China faces pressure achieving energy-saving goal: expert

(Xinhua)
Updated: 2007-02-01 20:58

HEFEI -- China is under great pressure and facing many challenges if it hopes to achieve its goal of cutting by 20 percent the amount of energy it uses to produce a unit of GDP, according to a official of the State Council research center.

Energy consumption by industries and by people has soared since the beginning of the decade and the amount of energy used to create a unit of GDP remains 40 percent higher than in advanced countries, Feng Fei, director of the Industry Department of the Development Research Center of the State Council.

Last year China said it hoped to cut the amount of energy needed to produce a unit of GDP by 20 percent by the end of the decade.
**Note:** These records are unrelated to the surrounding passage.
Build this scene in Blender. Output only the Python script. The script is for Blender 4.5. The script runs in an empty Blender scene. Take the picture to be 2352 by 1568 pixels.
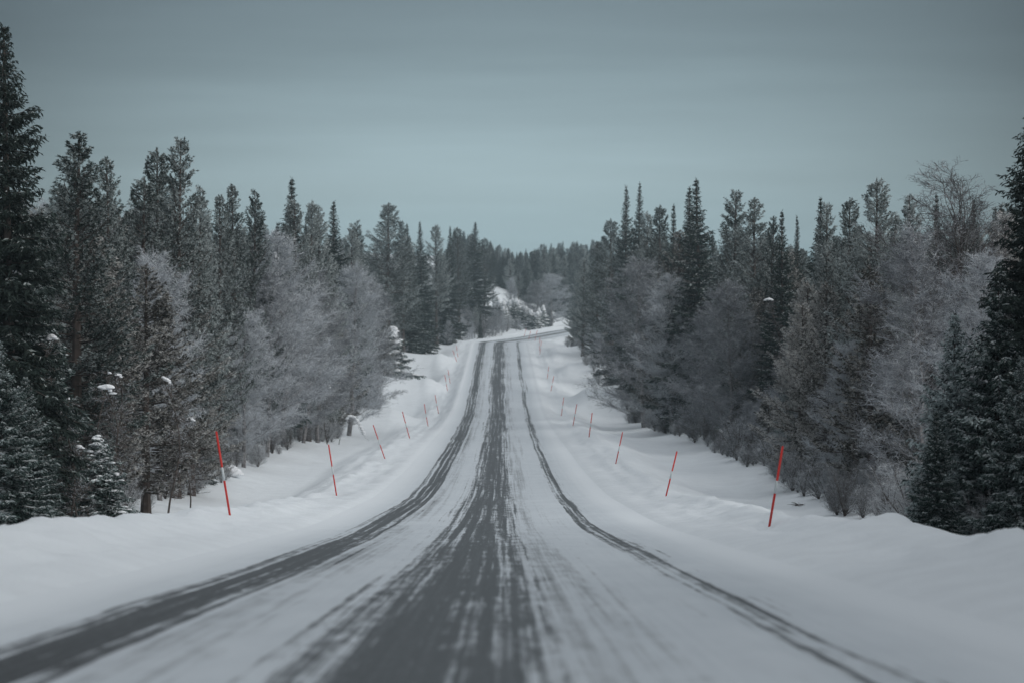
import bpy, math, random
import numpy as np
PI = math.pi
R = math.radians
scene = bpy.context.scene
COL = scene.collection

# ------------------------------------------------------------------ camera
F = 5553.0                       # focal length in pixels of a 2352 px wide frame
cd = bpy.data.cameras.new('camera')
cam = bpy.data.objects.new('camera', cd); COL.objects.link(cam)
cam.location = (0, 0, 0); cam.rotation_euler = (R(90), 0, 0)
cd.sensor_width = 36; cd.lens = 85
cd.clip_start = 0.1; cd.clip_end = 4000
cd.dof.use_dof = True; cd.dof.focus_distance = 78; cd.dof.aperture_fstop = 1.6
scene.camera = cam

# ------------------------------------------------------------------ light
SUN_EL, SUN_ROT = R(27), R(118)      # rotation measured clockwise from +Y
w = bpy.data.worlds.new('World'); scene.world = w; w.use_nodes = True
nt = w.node_tree; nt.nodes.clear()
def nn(t, kind, **kw):
    n = t.nodes.new(kind)
    for k, v in kw.items():
        setattr(n, k, v)
    return n
out = nn(nt, 'ShaderNodeOutputWorld'); bg = nn(nt, 'ShaderNodeBackground')
sky = nn(nt, 'ShaderNodeTexSky'); sky.sky_type = 'NISHITA'; sky.sun_disc = False
sky.sun_elevation = SUN_EL; sky.sun_rotation = SUN_ROT
bg.inputs['Strength'].default_value = 0.1
tc = nn(nt, 'ShaderNodeTexCoord'); sep = nn(nt, 'ShaderNodeSeparateXYZ')
nt.links.new(tc.outputs['Generated'], sep.inputs[0])
ramp = nn(nt, 'ShaderNodeValToRGB')
# cloud layer radiance by elevation (times ten: the background strength is 0.1)
mp = nn(nt, 'ShaderNodeMapping'); mp.inputs['Scale'].default_value = (2.2, 2.2, 26)
nt.links.new(tc.outputs['Generated'], mp.inputs[0])
nz = nn(nt, 'ShaderNodeTexNoise'); nz.inputs['Scale'].default_value = 1.6; nz.inputs['Detail'].default_value = 4
nz.inputs['Roughness'].default_value = 0.5
nt.links.new(mp.outputs[0], nz.inputs['Vector'])
ad = nn(nt, 'ShaderNodeMath', operation='MULTIPLY_ADD'); ad.inputs[1].default_value = 0.035; 
nt.links.new(nz.outputs['Fac'], ad.inputs[0]); nt.links.new(sep.outputs['Z'], ad.inputs[2])
sb = nn(nt, 'ShaderNodeMath', operation='SUBTRACT'); sb.inputs[1].default_value = 0.0175
nt.links.new(ad.outputs[0], sb.inputs[0])
nt.links.new(sb.outputs[0], ramp.inputs[0])
els = ramp.color_ramp.elements
stops = [(0.0, (.245, .395, .59)), (0.03, (.265, .405, .59)), (0.045, (.31, .44, .61)), (0.07, (.38, .49, .64)),
         (0.095, (.37, .475, .585)), (0.12, (.335, .425, .535)), (0.15, (.275, .35, .44)), (0.24, (.24, .29, .33)), (0.42, (.55, .645, .70)), (1.0, (.95, 1.08, 1.15))]
els = ramp.color_ramp.elements
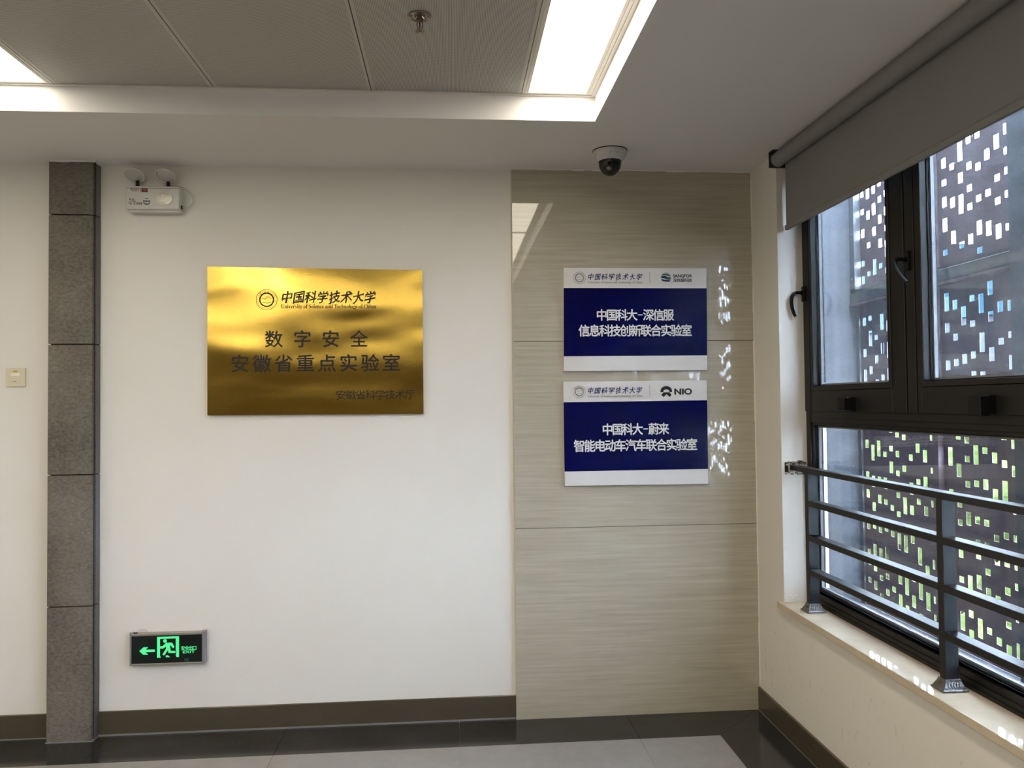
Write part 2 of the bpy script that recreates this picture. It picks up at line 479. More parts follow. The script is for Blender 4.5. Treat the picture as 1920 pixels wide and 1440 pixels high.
# ------------------------------------------------------------------ skirting
SK = 0.1106
def skirt(name, boxes, caulk):
    m = MB()
    for b in boxes: m.box(*b, 0.0015)
    o = struct(m.build(name, M_SKIRT))
    m = MB()
    for b in caulk: m.box(*b)
    m.build('caulk_joint', M_CAULK, o)
skirt('baseboard_back', [(XL, -3.35, -0.011, 0, 0, SK), (-3.146, -1.2037, -0.011, 0, 0, SK)],
      [(XL, -3.35, -0.014, 0, 0, 0.004), (-3.146, -1.2037, -0.016, 0, 0, 0.007)])
skirt('baseboard_right', [(-0.013, 0, YB, -0.0256, 0, SK)], [(-0.015, -0.002, YB, -0.03, 0, 0.002)])
skirt('baseboard_left', [(XL, XL+0.011, YB, 0, 0, SK)], [(XL, XL+0.014, YB, 0, 0, 0.003)])

# ------------------------------------------------------------------ tiled wall strip on the right
PF = -0.0256; PW = -1.2037
for a, b in ((0, 0.9125), (0.9125, 1.8198), (1.8198, H)):
    MB().box(PW, -0.0005, PF, -0.002, a+(0.0012 if a else 0.0), b-0.0012, 0.0006).build('wall_tile', M_TILE, wall_back)
o = MB().box(PW-0.003, PW, PF+0.003, 0, 0, H-0.001).build('grout_edge', M_GROUTW, wall_back)
MB().box(PW+0.002, -0.002, PF+0.004, -0.001, 0, H-0.001).build('tile_bed', M_GROUT, wall_back)
# ragged pale plaster line over the tiles and down the corner
m = MB()
x = PW
while x < -0.02:
    L_ = random.uniform(0.03, 0.1)
    m.box(x, min(x+L_, -0.002), PF-0.0025, PF+0.001, H-random.uniform(0.003, 0.008), H)
    x += L_
z = 0.12
while z < H-0.02:
    L_ = random.uniform(0.04, 0.16)
    m.box(-random.uniform(0.003, 0.007), 0, PF-0.002, PF+0.001, z, min(z+L_, H-0.001))
    z += L_
m.build('plaster_edge', M_WALLR, wall_back)

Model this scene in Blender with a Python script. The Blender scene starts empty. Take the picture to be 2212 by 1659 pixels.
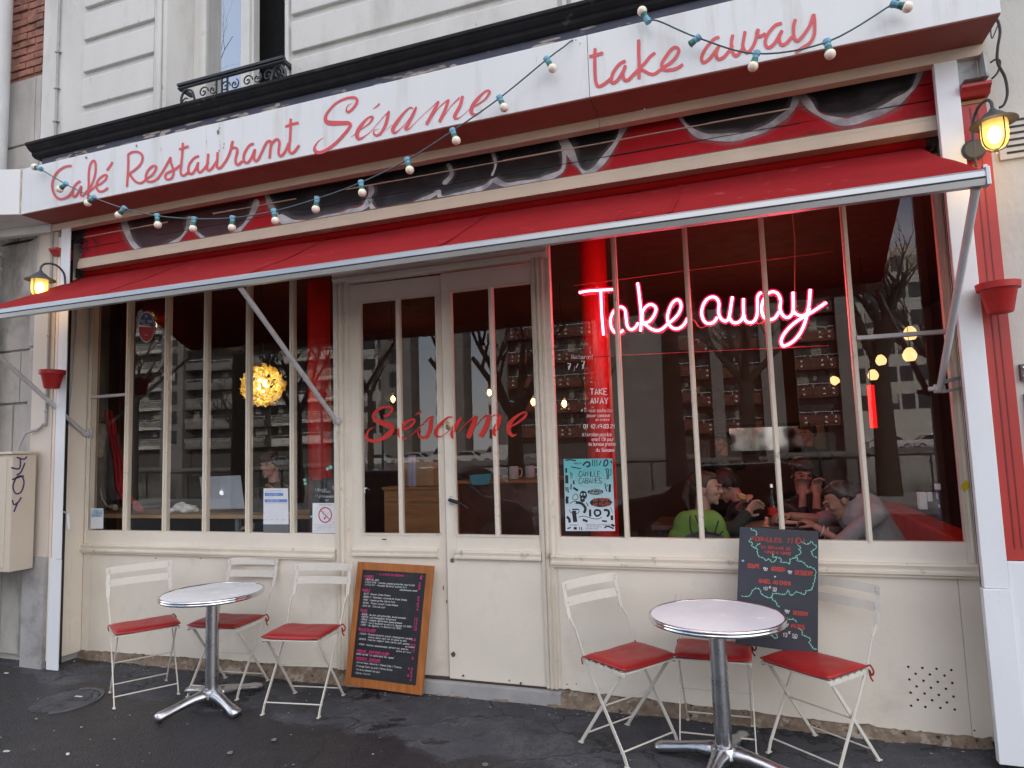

This is aimed at making the country much more efficient in the use of energy.

Feng says, the output of high energy-consuming products surged in the first five years of the decade, with steel up 187 percent, cement up 79 percent and glass up 119 percent. The number of private cars in China jumped almost six fold in the first half of the decade. In the five years China's industrial sector energy consumption rose by an equivalent of 630 million tons of coal.

China also lags behind other countries when it comes to recycling, said Feng. Each year, the value of un-recycled materials is more than 30 billion yuan (US$3.75 billion).

Feng says to achieve its energy efficiency goals China should limit production in high energy-consuming sectors and slow down its economic growth to 7.5 percent. He also wants to see the government fund research on energy efficiency.

Government statistics show that in the first five years of the decade, the average annual growth in China's energy consumption was six percentage points higher than the country's economic growth rate which averaged just above 10 percent a year.